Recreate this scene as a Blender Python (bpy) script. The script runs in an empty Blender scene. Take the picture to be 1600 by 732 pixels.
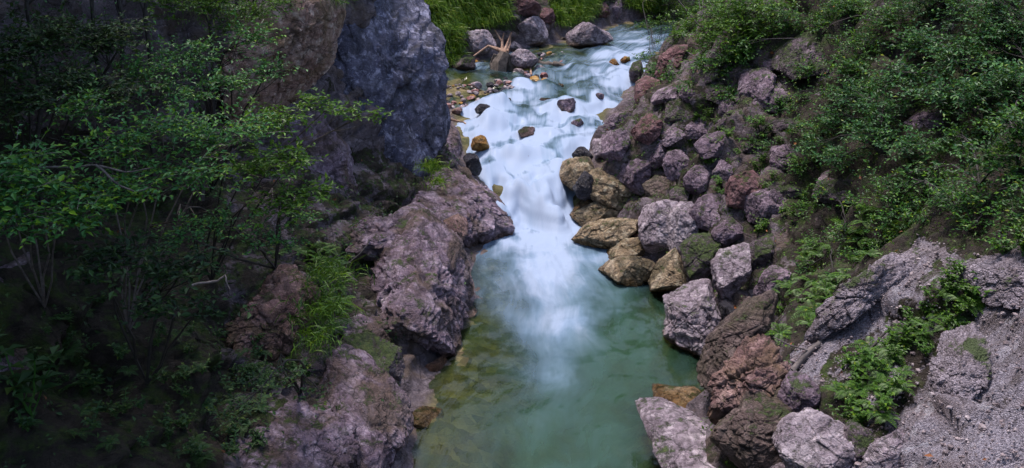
import bpy, bmesh, math, random
import numpy as np
from mathutils import Vector
from mathutils.bvhtree import BVHTree

R = math.radians
sc = bpy.context.scene
COL = sc.collection
rng = np.random.default_rng(7)
random.seed(7)

# ------------------------------------------------------------------ camera, light, exposure
CAM = np.array([0.0, 0.0, 8.0]); PITCH = R(22); FPX = 1386.0      # focal length in photo pixels (1600 wide)
cd = bpy.data.cameras.new('camera'); cam = bpy.data.objects.new('camera', cd); COL.objects.link(cam)
cam.location = CAM; cam.rotation_euler = (R(90) - PITCH, 0, 0)
cd.sensor_width = 36; cd.lens = 36 * FPX / 1600; cd.clip_start = 0.05; cd.clip_end = 2000
sc.camera = cam
SUN_EL, SUN_AZ = 70, -34          # azimuth measured from +y towards +x
w = bpy.data.worlds.new('World'); sc.world = w; w.use_nodes = True
nt = w.node_tree; nt.nodes.clear()
sky = nt.nodes.new('ShaderNodeTexSky'); sky.sky_type = 'NISHITA'; sky.sun_disc = False
sky.sun_elevation = R(SUN_EL); sky.sun_rotation = R(SUN_AZ); sky.air_density = 1.0; sky.dust_density = 2.5
bg = nt.nodes.new('ShaderNodeBackground'); bg.inputs[1].default_value = 0.115
wo = nt.nodes.new('ShaderNodeOutputWorld')
nt.links.new(sky.outputs[0], bg.inputs[0]); nt.links.new(bg.outputs[0], wo.inputs[0])
sl = bpy.data.lights.new('sun', 'SUN'); sl.energy = 1.5; sl.angle = R(12); sl.color = (1.0, 0.91, 0.90)
sun = bpy.data.objects.new('sun', sl); COL.objects.link(sun)
sd = Vector((math.sin(R(SUN_AZ)) * math.cos(R(SUN_EL)), math.cos(R(SUN_AZ)) * math.cos(R(SUN_EL)), math.sin(R(SUN_EL))))
sun.rotation_euler = sd.to_track_quat('Z', 'Y').to_euler()
sc.view_settings.view_transform = 'Standard'; sc.view_settings.look = 'None'
sc.view_settings.gamma = 1; sc.view_settings.use_curve_mapping = False
sc.view_settings.exposure = 1.42
sc.cycles.max_bounces = 6; sc.cycles.transparent_max_bounces = 12

FW = np.array([0, math.cos(PITCH), -math.sin(PITCH)]); UP = np.array([0, math.sin(PITCH), math.cos(PITCH)]); RT = np.array([1.0, 0, 0])
def ray(px, py):
    return RT * ((px - 800) / FPX) + UP * ((366 - py) / FPX) + FW
def unproj(px, py, z):
    r = ray(px, py); return CAM + r * ((z - CAM[2]) / r[2])

# ------------------------------------------------------------------ numpy noise
def _h(ix, iy, iz, s):
    n = (ix.astype(np.int64) * 73856093) ^ (iy.astype(np.int64) * 19349663) ^ (iz.astype(np.int64) * 83492791) ^ (s * 2654435761)
    n = (n ^ (n >> 13)) * 1274126177 & 0xffffffff
    n = (n ^ (n >> 15)) * 2246822519 & 0xffffffff
    return (n ^ (n >> 13)) & 0xffffffff
def hf(ix, iy, iz, s): return _h(ix, iy, iz, s) / 4294967295.0
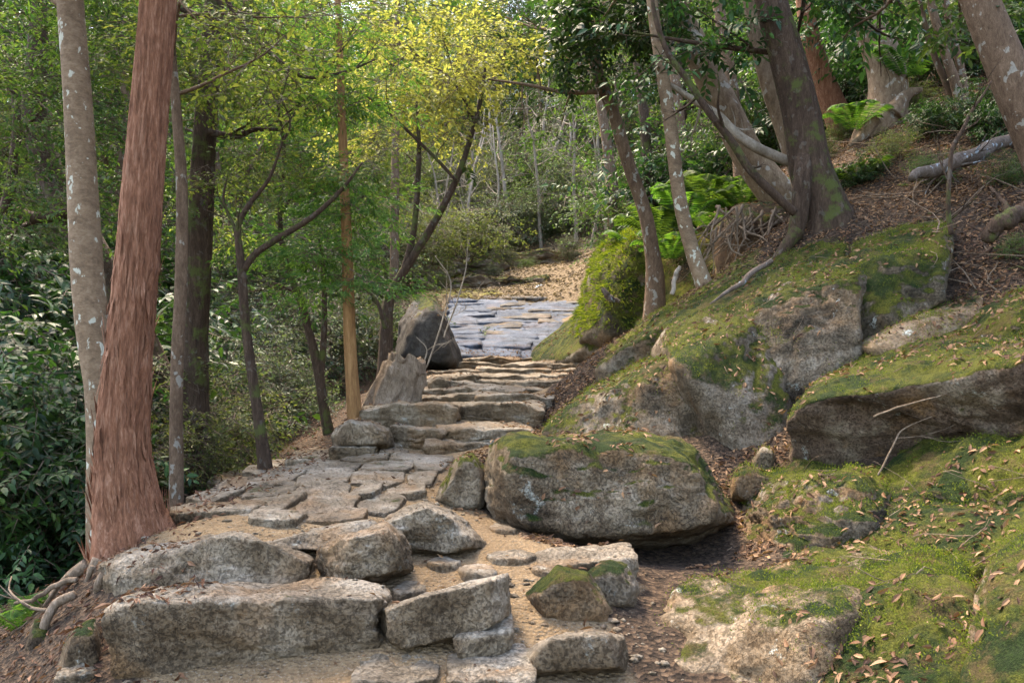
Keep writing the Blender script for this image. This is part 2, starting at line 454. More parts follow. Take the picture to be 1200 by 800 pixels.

*-*-*

Set down word for word the lines from the first entry through the line with "random.seed(7)", both included, omitting pictures.

Recreate this scene as a Blender Python (bpy) script. The script runs in an empty Blender scene. Take the picture to be 1600 by 732 pixels.
import bpy, bmesh, math, random
import numpy as np
from mathutils import Vector
from mathutils.bvhtree import BVHTree

R = math.radians
sc = bpy.context.scene
COL = sc.collection
rng = np.random.default_rng(7)
random.seed(7)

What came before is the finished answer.